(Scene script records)
-*-
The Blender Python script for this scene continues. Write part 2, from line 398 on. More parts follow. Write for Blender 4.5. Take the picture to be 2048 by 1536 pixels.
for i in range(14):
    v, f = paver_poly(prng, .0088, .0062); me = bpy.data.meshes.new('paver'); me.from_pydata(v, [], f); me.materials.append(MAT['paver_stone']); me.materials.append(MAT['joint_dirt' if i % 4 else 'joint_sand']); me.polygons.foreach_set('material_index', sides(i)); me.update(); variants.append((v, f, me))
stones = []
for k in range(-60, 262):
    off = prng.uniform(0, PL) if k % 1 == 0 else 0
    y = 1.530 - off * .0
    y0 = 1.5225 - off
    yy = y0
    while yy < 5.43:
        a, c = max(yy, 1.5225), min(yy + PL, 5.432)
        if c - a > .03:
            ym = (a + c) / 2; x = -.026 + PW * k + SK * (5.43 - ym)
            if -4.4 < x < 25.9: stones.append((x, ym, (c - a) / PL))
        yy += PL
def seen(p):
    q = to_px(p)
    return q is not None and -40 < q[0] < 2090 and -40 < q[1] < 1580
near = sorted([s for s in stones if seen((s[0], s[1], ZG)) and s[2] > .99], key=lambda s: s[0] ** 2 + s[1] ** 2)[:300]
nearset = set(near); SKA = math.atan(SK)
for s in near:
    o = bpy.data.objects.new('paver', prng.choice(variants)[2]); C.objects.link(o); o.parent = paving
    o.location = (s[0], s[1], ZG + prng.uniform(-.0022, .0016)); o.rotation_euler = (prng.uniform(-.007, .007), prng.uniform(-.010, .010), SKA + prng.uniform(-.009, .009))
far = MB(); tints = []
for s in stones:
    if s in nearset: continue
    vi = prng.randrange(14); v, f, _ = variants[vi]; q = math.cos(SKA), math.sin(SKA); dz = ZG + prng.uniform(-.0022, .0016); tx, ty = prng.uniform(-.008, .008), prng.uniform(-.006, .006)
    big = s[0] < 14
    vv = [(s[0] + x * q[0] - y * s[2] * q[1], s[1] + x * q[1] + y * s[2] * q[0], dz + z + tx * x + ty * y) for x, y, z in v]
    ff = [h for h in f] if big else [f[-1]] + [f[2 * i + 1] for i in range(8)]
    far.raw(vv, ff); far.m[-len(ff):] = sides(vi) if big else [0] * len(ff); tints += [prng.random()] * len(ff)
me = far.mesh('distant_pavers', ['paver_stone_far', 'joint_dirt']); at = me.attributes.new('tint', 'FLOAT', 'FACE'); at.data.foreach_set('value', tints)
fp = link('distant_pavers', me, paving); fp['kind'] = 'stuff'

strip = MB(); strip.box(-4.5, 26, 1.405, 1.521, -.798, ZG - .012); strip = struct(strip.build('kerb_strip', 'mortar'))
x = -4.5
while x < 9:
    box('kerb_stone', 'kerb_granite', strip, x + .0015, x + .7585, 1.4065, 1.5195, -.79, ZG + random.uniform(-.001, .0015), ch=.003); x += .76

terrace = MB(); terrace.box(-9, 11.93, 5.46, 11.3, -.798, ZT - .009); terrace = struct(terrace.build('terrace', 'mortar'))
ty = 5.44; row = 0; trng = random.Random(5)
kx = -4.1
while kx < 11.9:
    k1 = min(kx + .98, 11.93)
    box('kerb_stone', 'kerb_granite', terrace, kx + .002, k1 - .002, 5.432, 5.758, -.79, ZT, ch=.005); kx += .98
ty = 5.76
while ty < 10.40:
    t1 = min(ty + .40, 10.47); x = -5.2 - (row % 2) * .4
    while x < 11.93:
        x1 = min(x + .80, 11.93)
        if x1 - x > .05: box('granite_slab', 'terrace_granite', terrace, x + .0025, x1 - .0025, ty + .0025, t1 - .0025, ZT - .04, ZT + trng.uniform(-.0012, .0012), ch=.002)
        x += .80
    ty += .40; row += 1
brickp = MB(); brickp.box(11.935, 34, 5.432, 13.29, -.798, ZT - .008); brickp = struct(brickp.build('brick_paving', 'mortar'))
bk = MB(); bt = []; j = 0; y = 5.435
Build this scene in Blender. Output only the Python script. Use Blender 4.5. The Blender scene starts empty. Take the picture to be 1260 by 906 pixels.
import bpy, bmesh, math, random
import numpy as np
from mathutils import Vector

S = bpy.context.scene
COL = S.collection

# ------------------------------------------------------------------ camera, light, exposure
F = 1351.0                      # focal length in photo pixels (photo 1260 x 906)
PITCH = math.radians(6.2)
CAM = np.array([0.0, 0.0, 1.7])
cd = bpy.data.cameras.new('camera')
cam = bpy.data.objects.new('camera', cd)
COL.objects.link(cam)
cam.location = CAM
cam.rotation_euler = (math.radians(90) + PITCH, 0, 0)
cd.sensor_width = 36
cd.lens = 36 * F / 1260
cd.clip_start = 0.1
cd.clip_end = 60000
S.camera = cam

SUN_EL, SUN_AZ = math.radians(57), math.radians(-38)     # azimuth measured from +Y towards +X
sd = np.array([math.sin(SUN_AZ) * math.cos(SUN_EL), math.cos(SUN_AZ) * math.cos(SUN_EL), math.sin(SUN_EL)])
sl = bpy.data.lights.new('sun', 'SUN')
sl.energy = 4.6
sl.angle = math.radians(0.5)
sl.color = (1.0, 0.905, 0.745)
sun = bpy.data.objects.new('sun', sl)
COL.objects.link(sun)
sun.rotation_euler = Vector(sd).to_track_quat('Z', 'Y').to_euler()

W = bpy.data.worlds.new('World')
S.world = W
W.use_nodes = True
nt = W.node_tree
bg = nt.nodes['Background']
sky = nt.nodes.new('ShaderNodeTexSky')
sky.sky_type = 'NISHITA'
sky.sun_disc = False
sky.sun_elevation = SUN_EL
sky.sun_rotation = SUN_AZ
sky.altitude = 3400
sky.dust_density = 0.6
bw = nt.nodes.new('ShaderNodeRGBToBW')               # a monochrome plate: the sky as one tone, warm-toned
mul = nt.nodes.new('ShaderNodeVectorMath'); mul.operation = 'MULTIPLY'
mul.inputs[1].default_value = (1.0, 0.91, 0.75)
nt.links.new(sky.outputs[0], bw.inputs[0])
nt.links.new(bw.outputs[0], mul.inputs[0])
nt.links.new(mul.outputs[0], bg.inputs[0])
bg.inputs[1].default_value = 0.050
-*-
> **Request**:
Transcribe the records above exactly as they appear.

> **Answer for the task**:
The Blender Python script for this scene continues. Write part 2, from line 398 on. More parts follow. Write for Blender 4.5. Take the picture to be 2048 by 1536 pixels.
for i in range(14):
    v, f = paver_poly(prng, .0088, .0062); me = bpy.data.meshes.new('paver'); me.from_pydata(v, [], f); me.materials.append(MAT['paver_stone']); me.materials.append(MAT['joint_dirt' if i % 4 else 'joint_sand']); me.polygons.foreach_set('material_index', sides(i)); me.update(); variants.append((v, f, me))
stones = []
for k in range(-60, 262):
    off = prng.uniform(0, PL) if k % 1 == 0 else 0
    y = 1.530 - off * .0
    y0 = 1.5225 - off
    yy = y0
    while yy < 5.43:
        a, c = max(yy, 1.5225), min(yy + PL, 5.432)
        if c - a > .03:
            ym = (a + c) / 2; x = -.026 + PW * k + SK * (5.43 - ym)
            if -4.4 < x < 25.9: stones.append((x, ym, (c - a) / PL))
        yy += PL
def seen(p):
    q = to_px(p)
    return q is not None and -40 < q[0] < 2090 and -40 < q[1] < 1580
near = sorted([s for s in stones if seen((s[0], s[1], ZG)) and s[2] > .99], key=lambda s: s[0] ** 2 + s[1] ** 2)[:300]
nearset = set(near); SKA = math.atan(SK)
for s in near:
    o = bpy.data.objects.new('paver', prng.choice(variants)[2]); C.objects.link(o); o.parent = paving
    o.location = (s[0], s[1], ZG + prng.uniform(-.0022, .0016)); o.rotation_euler = (prng.uniform(-.007, .007), prng.uniform(-.010, .010), SKA + prng.uniform(-.009, .009))
far = MB(); tints = []
for s in stones:
    if s in nearset: continue
    vi = prng.randrange(14); v, f, _ = variants[vi]; q = math.cos(SKA), math.sin(SKA); dz = ZG + prng.uniform(-.0022, .0016); tx, ty = prng.uniform(-.008, .008), prng.uniform(-.006, .006)
    big = s[0] < 14
    vv = [(s[0] + x * q[0] - y * s[2] * q[1], s[1] + x * q[1] + y * s[2] * q[0], dz + z + tx * x + ty * y) for x, y, z in v]
    ff = [h for h in f] if big else [f[-1]] + [f[2 * i + 1] for i in range(8)]
    far.raw(vv, ff); far.m[-len(ff):] = sides(vi) if big else [0] * len(ff); tints += [prng.random()] * len(ff)
me = far.mesh('distant_pavers', ['paver_stone_far', 'joint_dirt']); at = me.attributes.new('tint', 'FLOAT', 'FACE'); at.data.foreach_set('value', tints)
fp = link('distant_pavers', me, paving); fp['kind'] = 'stuff'

strip = MB(); strip.box(-4.5, 26, 1.405, 1.521, -.798, ZG - .012); strip = struct(strip.build('kerb_strip', 'mortar'))
x = -4.5
while x < 9:
    box('kerb_stone', 'kerb_granite', strip, x + .0015, x + .7585, 1.4065, 1.5195, -.79, ZG + random.uniform(-.001, .0015), ch=.003); x += .76

terrace = MB(); terrace.box(-9, 11.93, 5.46, 11.3, -.798, ZT - .009); terrace = struct(terrace.build('terrace', 'mortar'))
ty = 5.44; row = 0; trng = random.Random(5)
kx = -4.1
while kx < 11.9:
    k1 = min(kx + .98, 11.93)
    box('kerb_stone', 'kerb_granite', terrace, kx + .002, k1 - .002, 5.432, 5.758, -.79, ZT, ch=.005); kx += .98
ty = 5.76
while ty < 10.40:
    t1 = min(ty + .40, 10.47); x = -5.2 - (row % 2) * .4
    while x < 11.93:
        x1 = min(x + .80, 11.93)
        if x1 - x > .05: box('granite_slab', 'terrace_granite', terrace, x + .0025, x1 - .0025, ty + .0025, t1 - .0025, ZT - .04, ZT + trng.uniform(-.0012, .0012), ch=.002)
        x += .80
    ty += .40; row += 1
brickp = MB(); brickp.box(11.935, 34, 5.432, 13.29, -.798, ZT - .008); brickp = struct(brickp.build('brick_paving', 'mortar'))
bk = MB(); bt = []; j = 0; y = 5.435
Build this scene in Blender. Output only the Python script. Use Blender 4.5. The Blender scene starts empty. Take the picture to be 1260 by 906 pixels.
import bpy, bmesh, math, random
import numpy as np
from mathutils import Vector

S = bpy.context.scene
COL = S.collection

# ------------------------------------------------------------------ camera, light, exposure
F = 1351.0                      # focal length in photo pixels (photo 1260 x 906)
PITCH = math.radians(6.2)
CAM = np.array([0.0, 0.0, 1.7])
cd = bpy.data.cameras.new('camera')
cam = bpy.data.objects.new('camera', cd)
COL.objects.link(cam)
cam.location = CAM
cam.rotation_euler = (math.radians(90) + PITCH, 0, 0)
cd.sensor_width = 36
cd.lens = 36 * F / 1260
cd.clip_start = 0.1
cd.clip_end = 60000
S.camera = cam

SUN_EL, SUN_AZ = math.radians(57), math.radians(-38)     # azimuth measured from +Y towards +X
sd = np.array([math.sin(SUN_AZ) * math.cos(SUN_EL), math.cos(SUN_AZ) * math.cos(SUN_EL), math.sin(SUN_EL)])
sl = bpy.data.lights.new('sun', 'SUN')
sl.energy = 4.6
sl.angle = math.radians(0.5)
sl.color = (1.0, 0.905, 0.745)
sun = bpy.data.objects.new('sun', sl)
COL.objects.link(sun)
sun.rotation_euler = Vector(sd).to_track_quat('Z', 'Y').to_euler()

W = bpy.data.worlds.new('World')
S.world = W
W.use_nodes = True
nt = W.node_tree
bg = nt.nodes['Background']
sky = nt.nodes.new('ShaderNodeTexSky')
sky.sky_type = 'NISHITA'
sky.sun_disc = False
sky.sun_elevation = SUN_EL
sky.sun_rotation = SUN_AZ
sky.altitude = 3400
sky.dust_density = 0.6
bw = nt.nodes.new('ShaderNodeRGBToBW')               # a monochrome plate: the sky as one tone, warm-toned
mul = nt.nodes.new('ShaderNodeVectorMath'); mul.operation = 'MULTIPLY'
mul.inputs[1].default_value = (1.0, 0.91, 0.75)
nt.links.new(sky.outputs[0], bw.inputs[0])
nt.links.new(bw.outputs[0], mul.inputs[0])
nt.links.new(mul.outputs[0], bg.inputs[0])
bg.inputs[1].default_value = 0.050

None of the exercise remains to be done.